Nenhum outro partido no Brasil possui essa característica. Em geral, eles são “legendas”, sem uma posição ideológica clara. Seguem a corrente, suas ideologias são fluidas, dependendo do momento e com quem desejam negociar. Isso sem mencionar os outros partidos “nanicos”, com pouca representatividade parlamentar. Para o especialista, o PL de Bolsonaro ainda não representa a ideologia necessária para organizar a direita, assim como o PT fez com a esquerda.
“Desde 2018, percebemos que o ex-presidente Jair Bolsonaro se tornou a figura referencial do posicionamento ideológico anti-PT. No entanto, ele começou em um partido, tentou migrar para outro e acabou no PL, partido integrante do Centrão. O partido em si não tinha uma posição ideológica clara até então e foi “invadido” por bolsonaristas que surfavam em sua onda”, afirmou.
“Diante da eleição de 2022 e em virtude das características do novo Congresso Nacional, tendo o Bolsonaro capitaneado o posicionamento ideológico mais à direita, talvez possamos nos utilizar desse fato para uma migração para um sistema bipartidário a longo prazo. Primeiro, a direita precisa se organizar em um partido que represente ideologicamente às caraterísticas que o PT representa para a esquerda. A curto prazo não vejo a possibilidade, mas caso essa organização fique parecida com a do PT, podemos, sim, ter um bipartidarismo no Brasil no futuro”, explica o historiador.
Aquele Brasil antigo, em que a população defendia políticas intervencionistas, está desaparecendo aos poucos e talvez faça sentido uma leve migração do PT para uma esquerda mais posicionada ao centro, mais aliada aos valores do livre mercado e com novos nomes na liderança. Para o caso do partido mais à direita, o eventual partido vai precisar de um novo líder a nível nacional, uma vez que Bolsonaro está inelegível até 2030.
Bipartidarismo no Brasil
Após a grande luta pelo retorno ao “Estado de Direito” no país, tendo como grande expressão o Movimento das “Diretas já” nos anos 80, a redemocratização aconteceu a partir de 1985, com a instauração da Nova República no Brasil e com os tempos subsequentes. Desde então, uma “enxurrada” de novos partidos foram sendo criados ou extintos de acordo com os interesses, mas visto positivamente como fruto natural da reconquista da liberdade política.

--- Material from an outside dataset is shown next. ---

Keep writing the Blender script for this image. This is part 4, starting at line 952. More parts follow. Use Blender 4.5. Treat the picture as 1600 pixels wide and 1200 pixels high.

O cenário democrático brasileiro conta hoje com 32 partidos ativos (não necessariamente possuindo representação no Congresso Nacional), tendo registro definitivo junto ao TSE (Tribunal Superior Eleitoral), aptos a apresentarem candidatos em qualquer eleição, individualmente ou em coligação com outros mais representativos.
O Brasil pode viver um novo bipartidarismo liderado pelo PL e PT. E não se trata de uma segunda onda bolsonarista, mas da “realidade bolsonarista”. Em 2018, foi a onda que elegeu ilustres desconhecidos, em 2022 só passou nas urnas quem executou a pauta bolsonarista. Estamos vivendo uma era muito radical na política e o Brasil precisa sair dessa polarização. Quem fala isso são figuras que perderam espaço na política, que era um espaço mais moderado, que não vê condições em candidaturas ao Executivo.
Políticos terão êxito no máximo em eleições para prefeito e governador, para presidente impossível. Hoje se você não for bolsonarista ou de esquerda, do PT, dificilmente vai ter votação expressiva, como foi provado em 2018 e 2022. Essa polarização, segundo alguns estudiosos, é um processo de amadurecimento da democracia. Polarização não é uma anomalia, na verdade, ela é o normal nas políticas.
O processo político caminha naturalmente para o bipartidarismo no Brasil. Atualmente temos vários partidos, mas que na hora de uma eleição você só tem duas candidaturas viáveis, uma em um polo e a outro no outro polo, e isso independe de Lula e Bolsonaro. A tendência da política no Brasil será essa e dificilmente o país vai voltar o que era antes.